New Braunfels is a little town roughly two hours from Houston known mostly for a big spring and an excellent water park: settled by Germans, it attempts a kraut n' beer theme incongorous with the setting. My aunt's boyfriend, Mike, has family there, so we delivered some delicious barbeque to his lovely mother's house as an excuse for the journey. We spent the day hanging out with Mike's deeply amusing family and eating meat: it was definitely a great way to get my thoughts off of Gustav and onto the future (or onto nothing at all, really, which may be what I prefer.)

Spent today catching crawdads with a nice Chinese couple at the spring. There's an art to it: a tiny bag of flour is wrapped around with twine then tied to a foam block. The bag is dipped into the water, where bright red crawdad inevitably emerge from the reeds and seize onto the bag to be hauled out of the water and dropped in a bucket. It's a lot easier then fishing, but some skill is involved: you have to find the little suckers in the first place. The spring was, in any case, crawling with them: waving their little red claws in the reeds, jetting behind rocks. I'm good at crawdad fishing: I got six in about thirty minutes, earning the admiration of my fellow fisherpeople. I will be able to make crawfish etoufee when the apocalypse comes.

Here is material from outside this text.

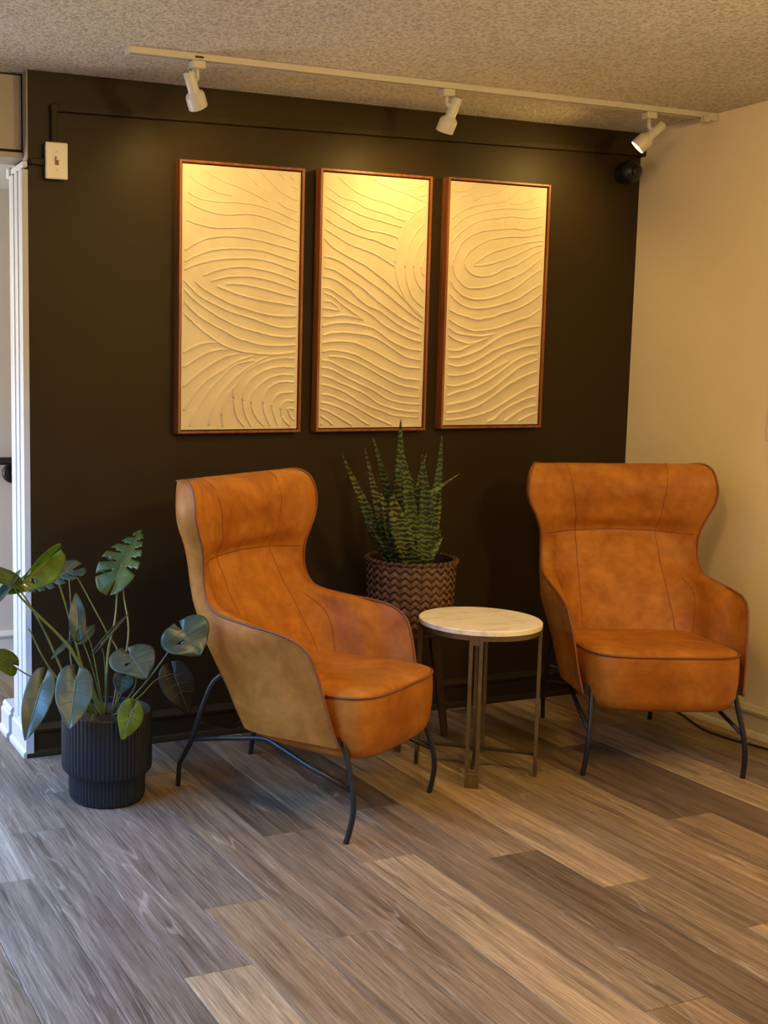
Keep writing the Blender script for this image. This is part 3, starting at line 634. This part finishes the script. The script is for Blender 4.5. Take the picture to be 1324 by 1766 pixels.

The Gustav threat is beginning to bother me, I won't lie: what I thought might be a minor inconvenience seems to be turning inexorably into a major threat, if i am to believe media predictions. I had only just begun to settle into New Orleans and I was having a really wonderful time, enjoying both my classes and the easygoing debauchery of my ancestral city: I was not ready to leave, not at all. No one else was either (But did we ever.) The city itself is almost emptied out judging by the media, and it's a bit odd to see cameras fixed on unusually lonely and silent streets. Anderson Cooper was standing around looking Concerned But Competent and that's when you know things are gonna get ugly.

I'm interested in how the Republican National Convention will react to this. The partisan in me is pleased that their party is literally being rained upon, but I almost feel sorry for them: they're in a damned-if-you-do, damned-if-you-don't situation.

On a purely selfish level: my transfer was a nightmare as is, and it feels rather perverse that I am finally settled and happy at a school that now seems to be in a lot of danger. I am already feeling rather passionately about Tulane and I hope this proves to be far less of a nightmare then the Recent Unpleasantness was, both for my own selfish reasons and for the sake of New Orleans at large.

Thought: if this does get ugly, I'd prefer to find a way to get back to New Orleans and help out somehow, rather then just lie around stewing safely in California. I hope the university realizes that a lot of students probably feel the same way I do and will put systems into place to allow us to do so. I can't think of a better use of my time.

Last night in New Braunfels, we were watching a bull riding competition for some reason and I spotted an unreasonably beautiful young cowboy named Pistol Jones, who knows how to subjugate wild bovines and has flowing locks of auburn hair. I suggested to my aunt that my contingency plan may be to run off with Pistol Jones and become a barrel racer on the Southwestern rodeo circuit. You never know.

One thing I have learned well this past year: you can't predict what's going to happen in life and there is no use in trying.